The current production began out of ethnographic exploration last summer in which the teenagers roamed neighborhood streets searching for stories. The opening scene, “Prairie, 1853,” stems from a photograph of Jacob Kunz’s farm that they found at the historical society. The spine of the show, “Amor de Lejos,” or “Love From Afar,” grows out of interviews that two young women conducted with the jornaleros, or day laborers, around the corner.

Five young men in paint-splattered jeans and work boots fling themselves across the stage in synchronized movements that simulate tiling floors and punctuate the main character’s monologue about his four harrowing attempts to cross the border. Choreographed mimes of shoveling, sweeping, painting, scraping and lifting bring the tyranny of work to life. Then a young woman in a buttercup sundress appears for a dream sequence, her skirt fluttering as she twirls around her displaced husband.

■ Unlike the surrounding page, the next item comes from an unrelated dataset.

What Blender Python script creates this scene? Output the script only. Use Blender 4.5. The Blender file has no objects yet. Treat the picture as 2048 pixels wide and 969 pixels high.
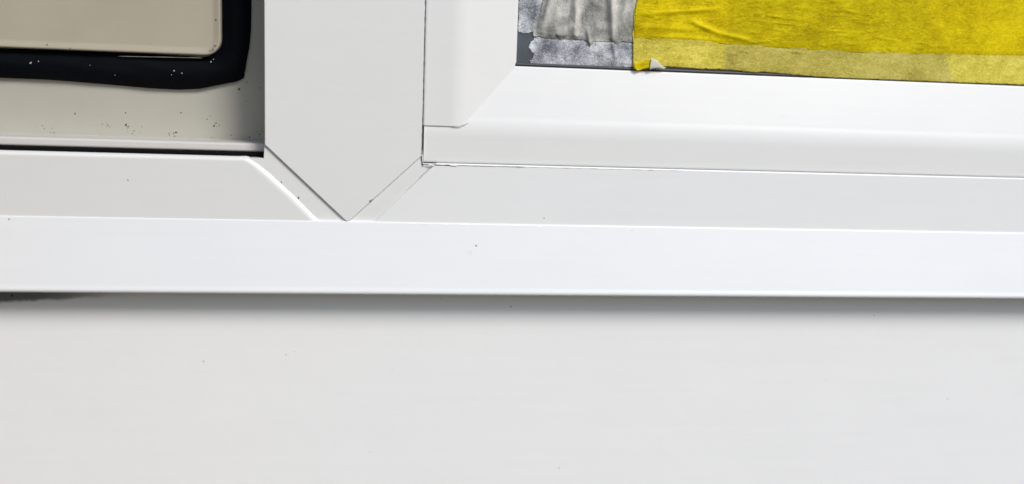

“There’s something very different about performing an actual person and performing a fictional character,” said Marta Popadiak, who portrays the jornalero’s wife. “It feels really good to be able to give someone a voice.”

Aqui Estoy (2003/2004)

The finale, “Nine Digits,” is adapted from the experiences of an unnamed company member who arrived at O’Hare International Airport from Colombia at age 6 and still lacks a Social Security card. It follows him through the humiliation of not having a driver’s license, the question of whether to marry for love or citizenship, the frustration of turning down an internship with a dance company in Washington and, ultimately, the admission to others in the troupe that he is here illegally.

“The war in Iraq began the same week we started rehearsals for this show,” says the character, played by Michael Nguyen, who describes two soldiers killed in Iraq granted citizenship posthumously. One “was from Mexico and, like me, did not choose to come to the U.S.,” Mr. Nguyen adds. “But was brought here as a child by his parents so he could have a better life.”